## Directive
Write out exactly the lines that run from the line containing "Write part 3" through the line containing "M_WPLAST, t, bevel=0.006)"; both end lines belong to the answer.

* start Task material *

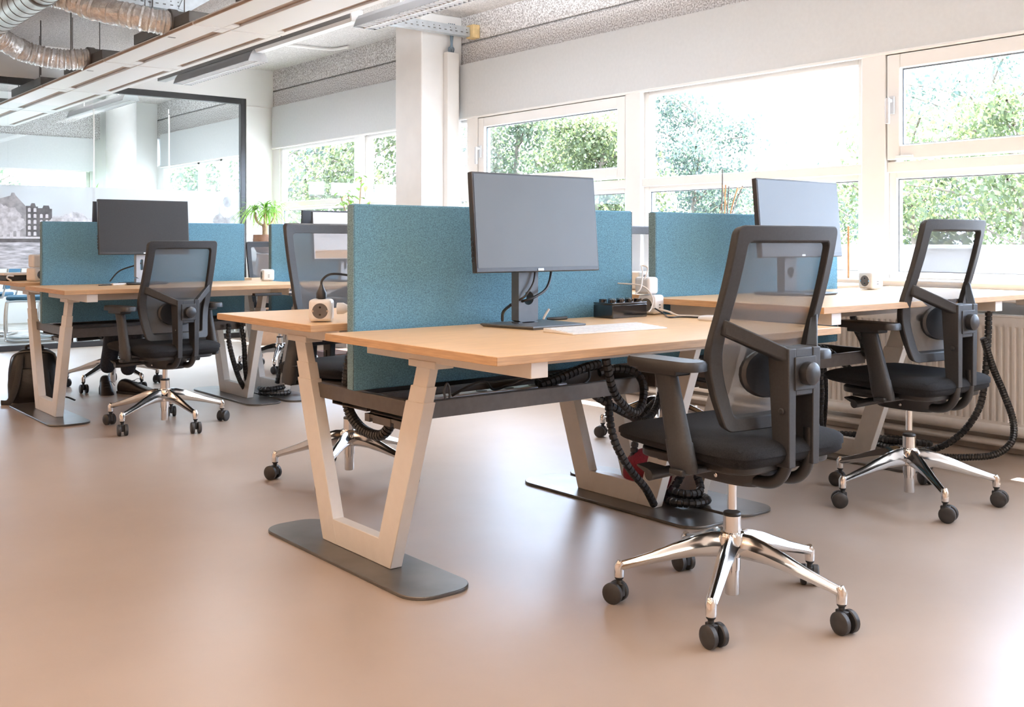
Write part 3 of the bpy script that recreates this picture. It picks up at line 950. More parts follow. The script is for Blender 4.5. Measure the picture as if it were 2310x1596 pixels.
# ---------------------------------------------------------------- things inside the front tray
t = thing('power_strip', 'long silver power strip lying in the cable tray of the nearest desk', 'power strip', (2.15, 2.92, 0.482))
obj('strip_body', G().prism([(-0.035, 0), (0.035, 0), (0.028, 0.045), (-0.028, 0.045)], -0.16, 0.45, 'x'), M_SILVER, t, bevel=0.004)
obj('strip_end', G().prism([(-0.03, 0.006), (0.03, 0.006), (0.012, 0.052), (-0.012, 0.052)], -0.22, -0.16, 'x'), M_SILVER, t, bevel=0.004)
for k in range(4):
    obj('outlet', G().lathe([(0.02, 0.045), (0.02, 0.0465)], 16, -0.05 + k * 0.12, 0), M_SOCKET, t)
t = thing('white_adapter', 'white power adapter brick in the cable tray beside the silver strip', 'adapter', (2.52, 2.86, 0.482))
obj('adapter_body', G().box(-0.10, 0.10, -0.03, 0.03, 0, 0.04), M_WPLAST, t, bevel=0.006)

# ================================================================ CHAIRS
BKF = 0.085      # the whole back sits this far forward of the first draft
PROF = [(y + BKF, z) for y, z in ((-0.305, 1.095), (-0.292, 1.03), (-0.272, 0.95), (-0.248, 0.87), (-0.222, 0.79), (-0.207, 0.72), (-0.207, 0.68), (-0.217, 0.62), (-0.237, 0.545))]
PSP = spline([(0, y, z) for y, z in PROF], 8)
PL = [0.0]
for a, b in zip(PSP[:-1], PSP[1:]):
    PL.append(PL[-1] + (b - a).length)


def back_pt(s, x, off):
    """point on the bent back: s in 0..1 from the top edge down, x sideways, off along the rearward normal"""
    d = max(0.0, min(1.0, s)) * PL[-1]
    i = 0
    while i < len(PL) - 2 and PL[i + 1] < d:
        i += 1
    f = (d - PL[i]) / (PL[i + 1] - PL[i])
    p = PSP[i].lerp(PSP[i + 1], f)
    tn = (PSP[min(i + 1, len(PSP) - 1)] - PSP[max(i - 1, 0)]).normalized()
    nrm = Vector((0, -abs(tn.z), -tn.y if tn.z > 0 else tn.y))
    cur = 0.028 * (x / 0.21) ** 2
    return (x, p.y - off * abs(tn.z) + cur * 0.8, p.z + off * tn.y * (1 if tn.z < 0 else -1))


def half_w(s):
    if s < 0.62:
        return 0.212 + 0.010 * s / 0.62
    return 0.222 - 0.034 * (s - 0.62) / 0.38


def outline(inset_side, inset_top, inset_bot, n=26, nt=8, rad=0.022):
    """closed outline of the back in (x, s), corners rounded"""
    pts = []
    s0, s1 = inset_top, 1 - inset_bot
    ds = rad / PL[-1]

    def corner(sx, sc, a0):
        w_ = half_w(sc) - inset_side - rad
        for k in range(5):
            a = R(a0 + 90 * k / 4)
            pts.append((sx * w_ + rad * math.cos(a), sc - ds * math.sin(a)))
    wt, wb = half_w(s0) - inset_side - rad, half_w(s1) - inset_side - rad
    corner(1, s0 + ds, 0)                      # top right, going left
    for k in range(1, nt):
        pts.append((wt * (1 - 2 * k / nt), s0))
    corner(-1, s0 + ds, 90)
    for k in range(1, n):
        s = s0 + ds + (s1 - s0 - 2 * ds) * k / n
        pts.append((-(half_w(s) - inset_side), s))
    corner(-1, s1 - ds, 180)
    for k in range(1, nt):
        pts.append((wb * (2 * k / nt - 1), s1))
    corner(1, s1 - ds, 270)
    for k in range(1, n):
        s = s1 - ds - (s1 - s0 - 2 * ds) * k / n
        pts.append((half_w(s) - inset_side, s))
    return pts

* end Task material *
* start Task material *

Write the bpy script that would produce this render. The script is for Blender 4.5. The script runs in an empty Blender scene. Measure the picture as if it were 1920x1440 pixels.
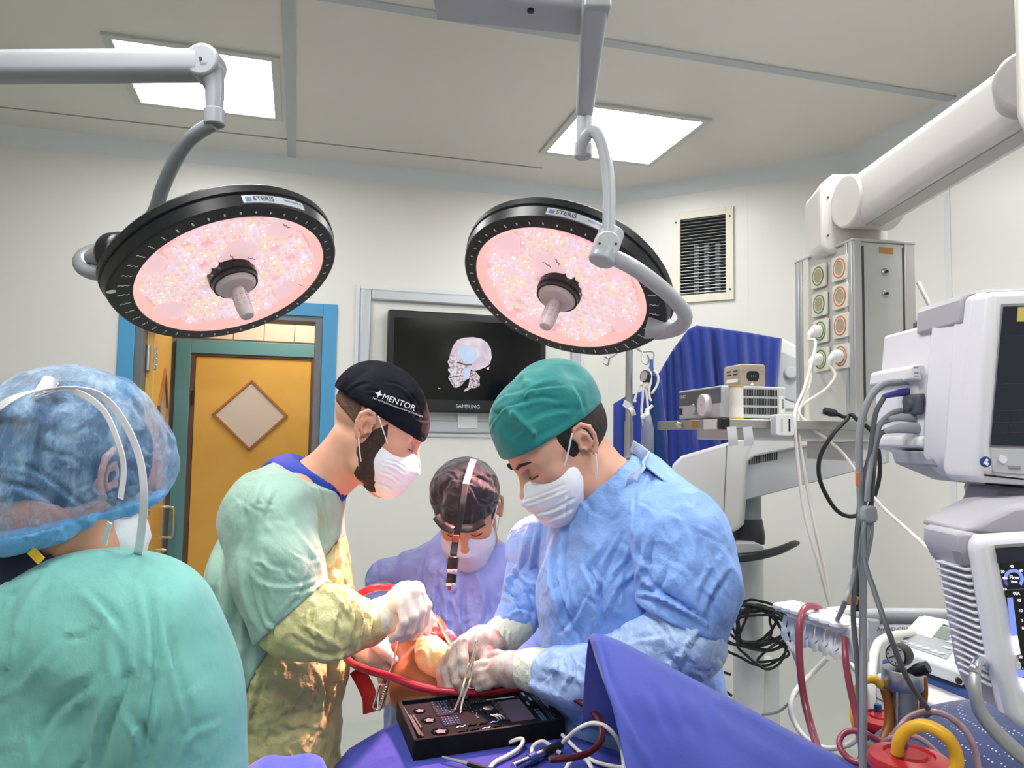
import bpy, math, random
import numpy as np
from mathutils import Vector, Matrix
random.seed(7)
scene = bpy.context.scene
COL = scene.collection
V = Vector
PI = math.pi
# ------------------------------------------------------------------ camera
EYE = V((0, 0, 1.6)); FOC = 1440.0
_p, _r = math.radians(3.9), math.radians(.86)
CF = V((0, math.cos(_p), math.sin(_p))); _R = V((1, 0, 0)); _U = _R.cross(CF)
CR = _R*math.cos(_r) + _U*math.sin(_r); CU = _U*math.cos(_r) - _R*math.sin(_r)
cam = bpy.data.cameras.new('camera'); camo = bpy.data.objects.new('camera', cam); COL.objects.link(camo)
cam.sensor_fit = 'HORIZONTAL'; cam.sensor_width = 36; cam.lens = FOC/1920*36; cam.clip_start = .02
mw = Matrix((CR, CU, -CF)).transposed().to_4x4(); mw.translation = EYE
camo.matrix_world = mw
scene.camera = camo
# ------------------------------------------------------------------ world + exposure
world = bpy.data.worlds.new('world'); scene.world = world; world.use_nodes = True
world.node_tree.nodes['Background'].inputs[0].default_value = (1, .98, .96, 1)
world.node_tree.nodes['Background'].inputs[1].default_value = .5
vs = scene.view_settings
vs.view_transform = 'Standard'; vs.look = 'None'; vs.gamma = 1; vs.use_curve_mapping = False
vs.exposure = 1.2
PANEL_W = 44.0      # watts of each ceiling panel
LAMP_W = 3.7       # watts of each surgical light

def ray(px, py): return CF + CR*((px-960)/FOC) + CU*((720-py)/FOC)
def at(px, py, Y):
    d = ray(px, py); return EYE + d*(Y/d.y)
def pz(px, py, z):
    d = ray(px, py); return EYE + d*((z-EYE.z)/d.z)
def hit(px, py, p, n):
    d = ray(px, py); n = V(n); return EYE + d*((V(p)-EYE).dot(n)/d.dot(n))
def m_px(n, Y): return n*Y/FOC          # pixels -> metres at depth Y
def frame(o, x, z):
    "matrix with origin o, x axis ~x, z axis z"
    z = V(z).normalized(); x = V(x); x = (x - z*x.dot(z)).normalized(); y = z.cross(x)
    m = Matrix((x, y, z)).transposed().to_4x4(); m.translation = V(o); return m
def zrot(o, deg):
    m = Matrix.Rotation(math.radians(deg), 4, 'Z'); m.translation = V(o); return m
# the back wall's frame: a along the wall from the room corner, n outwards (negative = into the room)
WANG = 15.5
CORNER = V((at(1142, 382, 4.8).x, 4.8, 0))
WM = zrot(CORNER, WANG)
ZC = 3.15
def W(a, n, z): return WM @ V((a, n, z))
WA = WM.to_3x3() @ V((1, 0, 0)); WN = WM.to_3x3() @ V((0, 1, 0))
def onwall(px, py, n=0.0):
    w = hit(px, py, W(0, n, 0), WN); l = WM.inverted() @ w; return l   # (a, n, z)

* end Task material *

## Finished exercise
Write part 3 of the bpy script that recreates this picture. It picks up at line 950. More parts follow. The script is for Blender 4.5. Measure the picture as if it were 2310x1596 pixels.
# ---------------------------------------------------------------- things inside the front tray
t = thing('power_strip', 'long silver power strip lying in the cable tray of the nearest desk', 'power strip', (2.15, 2.92, 0.482))
obj('strip_body', G().prism([(-0.035, 0), (0.035, 0), (0.028, 0.045), (-0.028, 0.045)], -0.16, 0.45, 'x'), M_SILVER, t, bevel=0.004)
obj('strip_end', G().prism([(-0.03, 0.006), (0.03, 0.006), (0.012, 0.052), (-0.012, 0.052)], -0.22, -0.16, 'x'), M_SILVER, t, bevel=0.004)
for k in range(4):
    obj('outlet', G().lathe([(0.02, 0.045), (0.02, 0.0465)], 16, -0.05 + k * 0.12, 0), M_SOCKET, t)
t = thing('white_adapter', 'white power adapter brick in the cable tray beside the silver strip', 'adapter', (2.52, 2.86, 0.482))
obj('adapter_body', G().box(-0.10, 0.10, -0.03, 0.03, 0, 0.04), M_WPLAST, t, bevel=0.006)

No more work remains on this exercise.